#### Stated goal:
Pick out the lines containing "Blender".

#### Items:
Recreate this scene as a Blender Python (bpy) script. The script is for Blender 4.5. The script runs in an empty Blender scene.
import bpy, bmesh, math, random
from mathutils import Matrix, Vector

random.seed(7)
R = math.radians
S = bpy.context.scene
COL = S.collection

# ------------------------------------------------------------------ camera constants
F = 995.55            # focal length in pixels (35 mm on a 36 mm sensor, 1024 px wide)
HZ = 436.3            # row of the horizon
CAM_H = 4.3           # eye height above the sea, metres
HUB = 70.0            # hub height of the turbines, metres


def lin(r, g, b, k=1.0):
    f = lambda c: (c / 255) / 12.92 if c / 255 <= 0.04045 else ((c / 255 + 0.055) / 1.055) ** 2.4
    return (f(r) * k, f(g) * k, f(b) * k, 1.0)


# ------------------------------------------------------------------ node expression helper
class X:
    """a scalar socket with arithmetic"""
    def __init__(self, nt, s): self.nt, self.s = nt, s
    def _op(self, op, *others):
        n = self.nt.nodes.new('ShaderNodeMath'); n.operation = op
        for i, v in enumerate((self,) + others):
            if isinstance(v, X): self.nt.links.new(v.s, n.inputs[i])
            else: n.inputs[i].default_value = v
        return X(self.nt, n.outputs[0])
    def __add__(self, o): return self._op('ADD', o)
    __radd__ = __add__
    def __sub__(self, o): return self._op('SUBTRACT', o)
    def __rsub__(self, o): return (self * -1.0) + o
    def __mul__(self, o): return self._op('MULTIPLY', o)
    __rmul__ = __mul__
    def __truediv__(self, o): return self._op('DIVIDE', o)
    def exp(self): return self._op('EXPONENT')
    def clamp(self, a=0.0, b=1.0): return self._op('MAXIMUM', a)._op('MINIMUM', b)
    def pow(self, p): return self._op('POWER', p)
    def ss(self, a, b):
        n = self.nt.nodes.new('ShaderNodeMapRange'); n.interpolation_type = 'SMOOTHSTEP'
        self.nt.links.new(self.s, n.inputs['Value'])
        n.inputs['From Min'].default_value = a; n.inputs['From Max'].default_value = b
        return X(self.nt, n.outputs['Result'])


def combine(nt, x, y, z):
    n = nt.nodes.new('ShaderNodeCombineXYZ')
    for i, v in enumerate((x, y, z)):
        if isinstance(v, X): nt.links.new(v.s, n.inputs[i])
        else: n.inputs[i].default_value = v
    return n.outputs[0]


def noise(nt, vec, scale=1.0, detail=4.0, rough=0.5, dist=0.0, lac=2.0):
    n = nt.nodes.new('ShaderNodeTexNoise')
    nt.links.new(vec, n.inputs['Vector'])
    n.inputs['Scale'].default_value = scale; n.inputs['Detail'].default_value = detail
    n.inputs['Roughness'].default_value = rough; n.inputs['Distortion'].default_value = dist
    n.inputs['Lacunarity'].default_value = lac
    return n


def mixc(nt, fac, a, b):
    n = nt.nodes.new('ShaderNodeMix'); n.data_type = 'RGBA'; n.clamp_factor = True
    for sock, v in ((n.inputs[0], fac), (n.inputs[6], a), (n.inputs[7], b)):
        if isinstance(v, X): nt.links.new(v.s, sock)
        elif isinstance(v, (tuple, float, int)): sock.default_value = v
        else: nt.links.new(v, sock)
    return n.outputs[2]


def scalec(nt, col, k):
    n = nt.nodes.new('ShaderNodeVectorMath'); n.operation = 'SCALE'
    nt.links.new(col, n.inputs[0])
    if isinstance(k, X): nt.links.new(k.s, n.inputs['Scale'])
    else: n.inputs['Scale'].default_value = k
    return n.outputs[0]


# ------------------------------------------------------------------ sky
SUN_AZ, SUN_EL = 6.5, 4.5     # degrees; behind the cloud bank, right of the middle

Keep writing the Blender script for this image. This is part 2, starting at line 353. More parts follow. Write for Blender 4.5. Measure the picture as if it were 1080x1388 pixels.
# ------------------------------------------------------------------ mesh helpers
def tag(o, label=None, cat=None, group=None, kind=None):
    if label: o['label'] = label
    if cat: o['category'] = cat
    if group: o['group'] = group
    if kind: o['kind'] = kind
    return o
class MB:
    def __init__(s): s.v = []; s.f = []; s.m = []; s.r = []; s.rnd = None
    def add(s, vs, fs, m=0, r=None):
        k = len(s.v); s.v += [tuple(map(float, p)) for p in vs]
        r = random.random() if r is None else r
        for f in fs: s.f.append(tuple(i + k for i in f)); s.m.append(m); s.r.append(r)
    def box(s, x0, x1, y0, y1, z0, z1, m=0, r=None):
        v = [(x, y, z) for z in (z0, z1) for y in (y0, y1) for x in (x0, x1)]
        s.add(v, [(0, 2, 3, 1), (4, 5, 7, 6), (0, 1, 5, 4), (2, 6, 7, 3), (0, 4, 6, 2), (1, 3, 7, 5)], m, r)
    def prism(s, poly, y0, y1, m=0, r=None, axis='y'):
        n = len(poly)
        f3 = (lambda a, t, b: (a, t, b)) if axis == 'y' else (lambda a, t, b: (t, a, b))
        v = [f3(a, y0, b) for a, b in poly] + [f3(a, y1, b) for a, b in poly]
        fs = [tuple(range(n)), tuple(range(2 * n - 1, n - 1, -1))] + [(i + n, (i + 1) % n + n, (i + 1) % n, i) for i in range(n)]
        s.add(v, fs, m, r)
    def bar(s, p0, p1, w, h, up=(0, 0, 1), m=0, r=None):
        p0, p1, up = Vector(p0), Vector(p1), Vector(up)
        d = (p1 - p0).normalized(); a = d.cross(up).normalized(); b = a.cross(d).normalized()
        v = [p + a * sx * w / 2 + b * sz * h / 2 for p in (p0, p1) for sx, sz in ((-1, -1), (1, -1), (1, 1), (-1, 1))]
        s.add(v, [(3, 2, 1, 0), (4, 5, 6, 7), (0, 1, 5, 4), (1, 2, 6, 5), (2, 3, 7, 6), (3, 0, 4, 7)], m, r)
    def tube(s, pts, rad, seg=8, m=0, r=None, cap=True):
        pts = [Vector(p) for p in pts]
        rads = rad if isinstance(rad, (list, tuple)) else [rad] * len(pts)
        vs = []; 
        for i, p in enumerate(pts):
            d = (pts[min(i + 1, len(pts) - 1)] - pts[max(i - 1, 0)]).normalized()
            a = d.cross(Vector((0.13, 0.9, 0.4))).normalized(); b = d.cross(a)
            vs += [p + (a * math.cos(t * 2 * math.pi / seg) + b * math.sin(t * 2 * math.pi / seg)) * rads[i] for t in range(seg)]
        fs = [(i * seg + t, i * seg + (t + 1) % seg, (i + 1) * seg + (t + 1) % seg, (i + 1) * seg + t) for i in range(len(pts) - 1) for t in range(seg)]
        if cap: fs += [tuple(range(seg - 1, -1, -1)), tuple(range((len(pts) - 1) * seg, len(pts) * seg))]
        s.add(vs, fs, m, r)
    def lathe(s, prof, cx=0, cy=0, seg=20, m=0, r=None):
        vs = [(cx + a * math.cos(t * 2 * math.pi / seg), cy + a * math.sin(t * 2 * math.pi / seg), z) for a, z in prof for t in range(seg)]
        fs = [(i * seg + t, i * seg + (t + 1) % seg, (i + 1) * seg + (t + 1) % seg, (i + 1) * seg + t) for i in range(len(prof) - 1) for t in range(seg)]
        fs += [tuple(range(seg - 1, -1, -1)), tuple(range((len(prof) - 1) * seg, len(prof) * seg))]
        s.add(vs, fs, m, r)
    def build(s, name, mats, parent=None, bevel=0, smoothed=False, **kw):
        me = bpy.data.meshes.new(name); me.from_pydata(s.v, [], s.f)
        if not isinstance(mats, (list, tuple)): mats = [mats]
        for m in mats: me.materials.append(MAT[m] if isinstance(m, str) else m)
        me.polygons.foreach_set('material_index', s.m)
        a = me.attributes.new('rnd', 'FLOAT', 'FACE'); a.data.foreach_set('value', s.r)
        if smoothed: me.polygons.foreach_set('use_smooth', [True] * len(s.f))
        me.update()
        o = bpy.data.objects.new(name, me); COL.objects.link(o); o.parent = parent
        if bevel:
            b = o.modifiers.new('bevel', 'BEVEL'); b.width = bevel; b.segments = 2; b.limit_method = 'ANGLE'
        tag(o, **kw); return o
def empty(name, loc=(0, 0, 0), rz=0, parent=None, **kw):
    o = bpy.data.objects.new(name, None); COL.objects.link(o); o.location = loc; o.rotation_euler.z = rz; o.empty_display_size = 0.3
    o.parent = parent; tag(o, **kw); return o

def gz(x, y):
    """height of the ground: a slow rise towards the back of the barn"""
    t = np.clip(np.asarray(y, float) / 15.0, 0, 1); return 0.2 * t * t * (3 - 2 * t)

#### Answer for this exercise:
Recreate this scene as a Blender Python (bpy) script. The script is for Blender 4.5. The script runs in an empty Blender scene.
Keep writing the Blender script for this image. This is part 2, starting at line 353. More parts follow. Write for Blender 4.5. Measure the picture as if it were 1080x1388 pixels.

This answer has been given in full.